NASIONAL

Pemerintah Tunda Wajib Halal Oktober 2024 Jadi Oktober 2026, LPPOM MUI: UMK Jangan Berleha-leha

Jakarta (SI Online) – Direktur Utama LPPOM MUI, Muti Arintawati mengatakan, keputusan pemerintah yang menunda pelaksanaan wajib halal pada Oktober 2024 menjadi Oktober 2026 akan melegakan banyak pihak, terutama mereka yang perhatian dengan nasib Usaha Mikro Kecil (UMK).

“Melihat jumlah pelaku usaha dan sisa waktu penerapan wajib halal Oktober 2024, harus diakui bahwa UMK akan sulit dapat memenuhi tenggat waktu, sehingga dikhawatirkan akan berpengaruh terhadap kelangsungan bisnis,” kata Muti dalam keterangannya, Jumat siang (17/05/2024).

Meski begitu, kata Muti, penundaan ini tentunya tidak menjadikan UMK bisa berleha-leha. Menurutnya, untuk sampai ke Oktober 2026, perlu dibuat program dan target antara yang diterapkan secara tegas.

“Sehingga pelaku usaha tidak menunda-nunda pengurusan sertifikat halal dan menunggu akhir masa penahapan. Hal ini tentu memerlukan sosialisasi secara masif,” kata dia.

LPPOM MUI, kata Muti, menekankan bahwa prioritas target kategori wajib halal hendaknya tidak hanya menimbang skala usahanya semata, melainkan juga fokus ke tingkat kekritisan produknya. Jika produk kritis tersebut merupakan bahan baku untuk membuat produk lain, maka luasnya cakupan penggunaan bahan ini juga perlu jadi perhatian.

“Kita perlu melihat secara jeli akar masalah yang ada. Yang disoroti hendaknya tidak sekadar skala usaha di sektor UMK, melainkan perlunya fokus ke pelaku usaha yang memasok bahan yang tergolong kritis dan dipakai di industri lain; terlepas dari skala bisnis pelaku usahanya,” jelasnya.

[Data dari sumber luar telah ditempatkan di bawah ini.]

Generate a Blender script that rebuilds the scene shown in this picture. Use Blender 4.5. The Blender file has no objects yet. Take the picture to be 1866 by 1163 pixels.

Hal ini, kata Muti, karena pasokan bahan dan jasa terkait makanan minuman tidak hanya dari pelaku usaha besar, namun juga dapat berasal dari pelaku usaha yang masuk dalam kategori kecil dan mikro.

Muti mencontohkan soal daging. Ketersediaan produk sembelihan yang dihasilkan oleh Rumah Potong Hewan/Unggas (RPH/U) menjadi salah satu hal yang perlu diperhatikan. Pasalnya, daging dan turunannya digunakan dalam pembuatan berbagai jenis produk usaha kuliner.

Di sisi lain, tidak semua produk sembelihan dihasilkan oleh pelaku usaha menengah dan besar. Banyak daging yang dipasok oleh rumah potong yang tergolong usaha mikro dan kecil (UMK), termasuk yang dihasilkan oleh Tempat Penyembelihan Unggas (TPU) yang ada di pasar dan pemukiman.

Kelonggaran UMK tanpa disertai komitmen halal yang serius akan memperlama ketersediaan daging halal, yang akhirnya menghambat usaha lain yang menggunakan daging yang dibeli dari dari pelaku usaha UKM.

Selain itu, produk kemas ulang ukuran kecil untuk bumbu dan bahan kue (termasuk untuk bahan impor) banyak juga dilakukan oleh UMKM. Adapula jasa terkait makanan dan minuman yang juga banyak dioperasikan oleh UMKM, seperti penjualan dan penggilingan daging.

“Ketersediaan bahan dan jasa yang halal, akan memudahkan pelaku UMKM dalam membuat produk akhir makanan dan minuman yang halal. Ini seperti efek domino. Jika persoalan di hulu selesai, maka sebagian besar persoalan kehalalan produk di Indonesia juga akan rampung. Proses sertifikasi halal produk juga akan lebih mudah dan jaminan kehalalannya dapat dipertanggungjawabkan,” jelas Muti.